US resident gets 10-year Iran prison sentence and $4.2 million fine

Associated Press have reported that a U.S. permanent resident has been sentenced to 10 years in prison and has received a $4.2 million fine. Nizar Zakka, a Lebanese citizen, has already been detained for a year for spying allegations.

Zakka is an advocate for internet freedom and did non-profit work for the American government. He lives in Washington and holds U.S. resident status. He also leads the Arab ICT Organization, or IJMA3, “an industry consortium from 13 countries that advocates for information technology in the region”. On 18th September 2015 he disappeared during his fifth trip to Iran where he attended a conference in which President Hassan Rouhani spoke about sustainable development and economic opportunities for women.

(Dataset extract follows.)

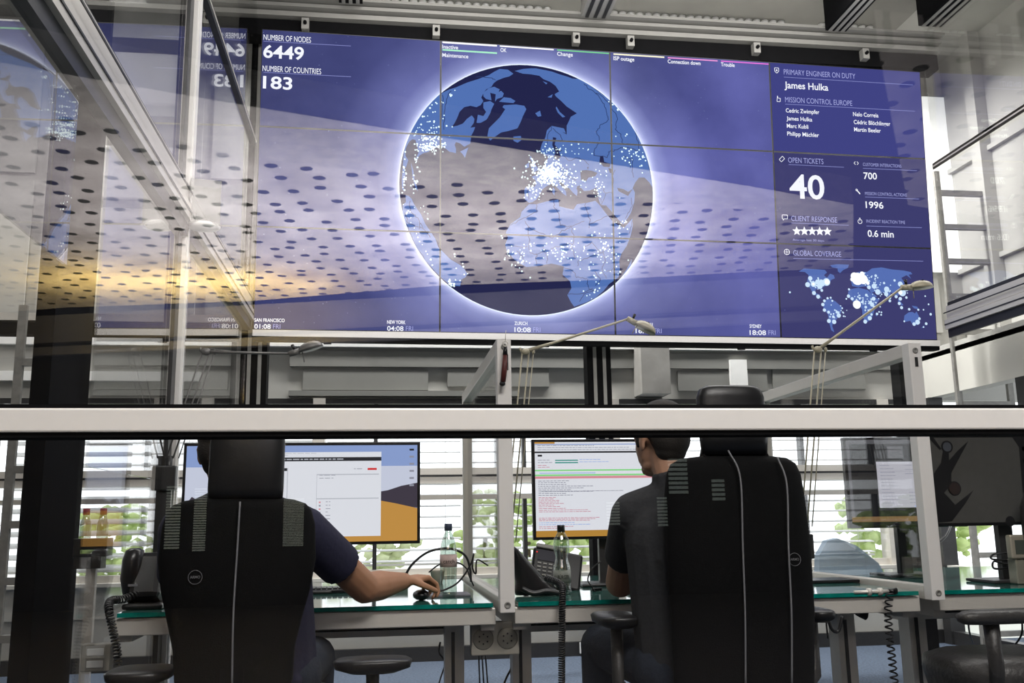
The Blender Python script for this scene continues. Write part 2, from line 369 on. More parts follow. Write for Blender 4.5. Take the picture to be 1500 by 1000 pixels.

Iranian state television, on 3rd November, reported that Zakka was in custody for being a spy and having “deep links” with U.S. intelligence services. They also showed what they considered a damning photo of Zakka and three other men in army-style uniforms with flags and rifles on their shoulders. However, the Riverside Military Academy in Georgia confirmed that the photo was from a homecoming event.

It is still unclear why Zakka was detained. In May the Associated Press reported that his organisation has received more than $730,000 in contracts and grants since 2009 “from both the State Department and USAID, the lead American government agency fighting poverty and promoting democracy across the world”.

This news is the latest in a crackdown carried out by the Iranian regime and comes at the time when Iranian officials are due to attend the United Nations General Assembly in New York.

A former Virginia state legislator and co-founder of a group called ‘Friends of Nizar Zakka’, David Ramadan, said: “There’s no regard for any international order, any international agreement or any international state of relations that they care about.”

An American lawyer representing Zakka, Jason Poblete, said on Tuesday that the Iranian court gave the sentence in a 60-page verdict. According to Amnesty International, Zakka only got two court hearings prior to the ruling and had a minimum of legal advice.

Zakka’s supporters claim that the case was heard by Judge Abolghassem Salavati who is known for his tough sentences. Salavati has dealt with similar politically charged cases and was involved in the sentencing of Jason Rezaian, a Washington Post journalist.

Associated Press points out that Zakka’s sentencing has not been mentioned in Iran’s press, and Iran’s UN mission has failed to comment.

Zakka’s supporters have written to Secretary of State John Kerry saying that Zakka went to Iran “with the knowledge and approval of the U.S. State Department, and his trip was funded by grants” from it. However, the Associated Press could not confirm this.

“Neither American nor Lebanese officials, who the U.S. says are responsible for providing consular assistance to Zakka, have publicly acknowledged Zakka’s work with the U.S. government. The State Department did not immediately respond to a request for comment early Tuesday, but Ramadan said he still held them responsible for Zakka’s safety.”